▶ _Requirements_: Set down the material once more, exactly as it appears.

▶ _Stored data_:
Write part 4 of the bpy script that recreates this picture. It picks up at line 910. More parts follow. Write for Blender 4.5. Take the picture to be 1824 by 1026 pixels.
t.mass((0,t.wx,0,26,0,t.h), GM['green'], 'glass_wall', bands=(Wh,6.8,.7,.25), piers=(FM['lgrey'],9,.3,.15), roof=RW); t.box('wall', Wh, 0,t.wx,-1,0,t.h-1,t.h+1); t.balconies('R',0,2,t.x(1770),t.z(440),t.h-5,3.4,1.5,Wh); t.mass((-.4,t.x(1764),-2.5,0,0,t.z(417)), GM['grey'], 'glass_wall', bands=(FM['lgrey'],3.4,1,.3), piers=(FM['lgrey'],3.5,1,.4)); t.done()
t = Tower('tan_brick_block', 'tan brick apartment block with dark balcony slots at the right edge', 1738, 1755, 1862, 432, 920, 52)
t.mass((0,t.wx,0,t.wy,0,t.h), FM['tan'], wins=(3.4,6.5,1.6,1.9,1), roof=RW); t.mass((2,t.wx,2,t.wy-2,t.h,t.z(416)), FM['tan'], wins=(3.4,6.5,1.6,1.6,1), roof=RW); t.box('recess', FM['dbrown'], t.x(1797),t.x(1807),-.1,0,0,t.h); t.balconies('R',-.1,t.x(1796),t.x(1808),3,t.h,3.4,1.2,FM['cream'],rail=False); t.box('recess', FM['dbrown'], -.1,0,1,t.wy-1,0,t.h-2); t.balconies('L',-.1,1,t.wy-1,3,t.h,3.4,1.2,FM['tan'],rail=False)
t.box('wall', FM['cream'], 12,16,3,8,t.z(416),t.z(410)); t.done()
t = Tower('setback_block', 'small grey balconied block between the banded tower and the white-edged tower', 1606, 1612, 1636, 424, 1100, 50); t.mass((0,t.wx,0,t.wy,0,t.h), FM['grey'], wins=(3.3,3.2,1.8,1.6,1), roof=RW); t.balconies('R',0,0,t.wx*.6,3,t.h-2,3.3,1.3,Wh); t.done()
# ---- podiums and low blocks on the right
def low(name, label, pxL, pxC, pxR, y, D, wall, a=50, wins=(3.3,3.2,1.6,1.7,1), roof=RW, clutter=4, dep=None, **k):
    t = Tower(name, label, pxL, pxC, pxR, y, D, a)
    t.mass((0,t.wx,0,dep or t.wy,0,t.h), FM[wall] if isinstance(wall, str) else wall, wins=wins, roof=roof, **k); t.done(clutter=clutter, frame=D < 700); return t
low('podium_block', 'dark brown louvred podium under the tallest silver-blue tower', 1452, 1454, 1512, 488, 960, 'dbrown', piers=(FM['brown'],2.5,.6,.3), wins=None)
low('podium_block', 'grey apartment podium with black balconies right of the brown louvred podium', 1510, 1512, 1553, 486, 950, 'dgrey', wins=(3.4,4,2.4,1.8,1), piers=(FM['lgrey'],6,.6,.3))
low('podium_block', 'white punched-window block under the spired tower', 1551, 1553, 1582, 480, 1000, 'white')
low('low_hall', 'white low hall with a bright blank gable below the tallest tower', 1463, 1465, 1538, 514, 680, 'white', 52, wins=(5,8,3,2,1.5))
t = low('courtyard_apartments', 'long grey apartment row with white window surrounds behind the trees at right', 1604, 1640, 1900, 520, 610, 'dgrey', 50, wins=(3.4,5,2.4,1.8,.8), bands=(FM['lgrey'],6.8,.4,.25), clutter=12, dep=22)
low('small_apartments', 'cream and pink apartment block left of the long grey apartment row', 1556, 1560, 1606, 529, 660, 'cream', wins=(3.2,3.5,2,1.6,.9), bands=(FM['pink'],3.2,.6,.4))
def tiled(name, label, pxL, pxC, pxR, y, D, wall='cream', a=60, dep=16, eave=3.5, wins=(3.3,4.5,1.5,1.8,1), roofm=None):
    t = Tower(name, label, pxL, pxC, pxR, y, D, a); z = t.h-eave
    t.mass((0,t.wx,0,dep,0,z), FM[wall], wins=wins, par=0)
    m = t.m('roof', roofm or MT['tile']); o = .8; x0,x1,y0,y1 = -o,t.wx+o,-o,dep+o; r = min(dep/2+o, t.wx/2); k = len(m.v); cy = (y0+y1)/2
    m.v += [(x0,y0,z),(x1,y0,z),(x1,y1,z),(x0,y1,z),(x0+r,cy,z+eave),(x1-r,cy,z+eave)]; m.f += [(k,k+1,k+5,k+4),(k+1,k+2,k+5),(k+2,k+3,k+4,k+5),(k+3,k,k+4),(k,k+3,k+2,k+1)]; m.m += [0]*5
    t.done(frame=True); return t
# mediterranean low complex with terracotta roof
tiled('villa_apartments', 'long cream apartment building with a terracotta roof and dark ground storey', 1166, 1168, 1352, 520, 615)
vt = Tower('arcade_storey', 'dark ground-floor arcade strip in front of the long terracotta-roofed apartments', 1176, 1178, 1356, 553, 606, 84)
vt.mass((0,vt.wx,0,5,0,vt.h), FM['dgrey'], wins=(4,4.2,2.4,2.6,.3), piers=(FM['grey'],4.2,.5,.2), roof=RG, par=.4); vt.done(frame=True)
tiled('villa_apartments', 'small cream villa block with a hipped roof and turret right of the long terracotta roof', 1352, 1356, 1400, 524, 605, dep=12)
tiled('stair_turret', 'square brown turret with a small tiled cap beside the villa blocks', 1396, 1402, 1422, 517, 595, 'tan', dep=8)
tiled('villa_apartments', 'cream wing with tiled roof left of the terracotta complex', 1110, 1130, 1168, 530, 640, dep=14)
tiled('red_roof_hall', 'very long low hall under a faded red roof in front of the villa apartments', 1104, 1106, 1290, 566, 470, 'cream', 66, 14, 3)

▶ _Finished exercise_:
Write part 4 of the bpy script that recreates this picture. It picks up at line 910. More parts follow. Write for Blender 4.5. Take the picture to be 1824 by 1026 pixels.
t.mass((0,t.wx,0,26,0,t.h), GM['green'], 'glass_wall', bands=(Wh,6.8,.7,.25), piers=(FM['lgrey'],9,.3,.15), roof=RW); t.box('wall', Wh, 0,t.wx,-1,0,t.h-1,t.h+1); t.balconies('R',0,2,t.x(1770),t.z(440),t.h-5,3.4,1.5,Wh); t.mass((-.4,t.x(1764),-2.5,0,0,t.z(417)), GM['grey'], 'glass_wall', bands=(FM['lgrey'],3.4,1,.3), piers=(FM['lgrey'],3.5,1,.4)); t.done()
t = Tower('tan_brick_block', 'tan brick apartment block with dark balcony slots at the right edge', 1738, 1755, 1862, 432, 920, 52)
t.mass((0,t.wx,0,t.wy,0,t.h), FM['tan'], wins=(3.4,6.5,1.6,1.9,1), roof=RW); t.mass((2,t.wx,2,t.wy-2,t.h,t.z(416)), FM['tan'], wins=(3.4,6.5,1.6,1.6,1), roof=RW); t.box('recess', FM['dbrown'], t.x(1797),t.x(1807),-.1,0,0,t.h); t.balconies('R',-.1,t.x(1796),t.x(1808),3,t.h,3.4,1.2,FM['cream'],rail=False); t.box('recess', FM['dbrown'], -.1,0,1,t.wy-1,0,t.h-2); t.balconies('L',-.1,1,t.wy-1,3,t.h,3.4,1.2,FM['tan'],rail=False)
t.box('wall', FM['cream'], 12,16,3,8,t.z(416),t.z(410)); t.done()
t = Tower('setback_block', 'small grey balconied block between the banded tower and the white-edged tower', 1606, 1612, 1636, 424, 1100, 50); t.mass((0,t.wx,0,t.wy,0,t.h), FM['grey'], wins=(3.3,3.2,1.8,1.6,1), roof=RW); t.balconies('R',0,0,t.wx*.6,3,t.h-2,3.3,1.3,Wh); t.done()
# ---- podiums and low blocks on the right
def low(name, label, pxL, pxC, pxR, y, D, wall, a=50, wins=(3.3,3.2,1.6,1.7,1), roof=RW, clutter=4, dep=None, **k):
    t = Tower(name, label, pxL, pxC, pxR, y, D, a)
    t.mass((0,t.wx,0,dep or t.wy,0,t.h), FM[wall] if isinstance(wall, str) else wall, wins=wins, roof=roof, **k); t.done(clutter=clutter, frame=D < 700); return t
low('podium_block', 'dark brown louvred podium under the tallest silver-blue tower', 1452, 1454, 1512, 488, 960, 'dbrown', piers=(FM['brown'],2.5,.6,.3), wins=None)
low('podium_block', 'grey apartment podium with black balconies right of the brown louvred podium', 1510, 1512, 1553, 486, 950, 'dgrey', wins=(3.4,4,2.4,1.8,1), piers=(FM['lgrey'],6,.6,.3))
low('podium_block', 'white punched-window block under the spired tower', 1551, 1553, 1582, 480, 1000, 'white')
low('low_hall', 'white low hall with a bright blank gable below the tallest tower', 1463, 1465, 1538, 514, 680, 'white', 52, wins=(5,8,3,2,1.5))
t = low('courtyard_apartments', 'long grey apartment row with white window surrounds behind the trees at right', 1604, 1640, 1900, 520, 610, 'dgrey', 50, wins=(3.4,5,2.4,1.8,.8), bands=(FM['lgrey'],6.8,.4,.25), clutter=12, dep=22)
low('small_apartments', 'cream and pink apartment block left of the long grey apartment row', 1556, 1560, 1606, 529, 660, 'cream', wins=(3.2,3.5,2,1.6,.9), bands=(FM['pink'],3.2,.6,.4))
def tiled(name, label, pxL, pxC, pxR, y, D, wall='cream', a=60, dep=16, eave=3.5, wins=(3.3,4.5,1.5,1.8,1), roofm=None):
    t = Tower(name, label, pxL, pxC, pxR, y, D, a); z = t.h-eave
    t.mass((0,t.wx,0,dep,0,z), FM[wall], wins=wins, par=0)
    m = t.m('roof', roofm or MT['tile']); o = .8; x0,x1,y0,y1 = -o,t.wx+o,-o,dep+o; r = min(dep/2+o, t.wx/2); k = len(m.v); cy = (y0+y1)/2
    m.v += [(x0,y0,z),(x1,y0,z),(x1,y1,z),(x0,y1,z),(x0+r,cy,z+eave),(x1-r,cy,z+eave)]; m.f += [(k,k+1,k+5,k+4),(k+1,k+2,k+5),(k+2,k+3,k+4,k+5),(k+3,k,k+4),(k,k+3,k+2,k+1)]; m.m += [0]*5
    t.done(frame=True); return t
# mediterranean low complex with terracotta roof
tiled('villa_apartments', 'long cream apartment building with a terracotta roof and dark ground storey', 1166, 1168, 1352, 520, 615)
vt = Tower('arcade_storey', 'dark ground-floor arcade strip in front of the long terracotta-roofed apartments', 1176, 1178, 1356, 553, 606, 84)
vt.mass((0,vt.wx,0,5,0,vt.h), FM['dgrey'], wins=(4,4.2,2.4,2.6,.3), piers=(FM['grey'],4.2,.5,.2), roof=RG, par=.4); vt.done(frame=True)
tiled('villa_apartments', 'small cream villa block with a hipped roof and turret right of the long terracotta roof', 1352, 1356, 1400, 524, 605, dep=12)
tiled('stair_turret', 'square brown turret with a small tiled cap beside the villa blocks', 1396, 1402, 1422, 517, 595, 'tan', dep=8)
tiled('villa_apartments', 'cream wing with tiled roof left of the terracotta complex', 1110, 1130, 1168, 530, 640, dep=14)
tiled('red_roof_hall', 'very long low hall under a faded red roof in front of the villa apartments', 1104, 1106, 1290, 566, 470, 'cream', 66, 14, 3)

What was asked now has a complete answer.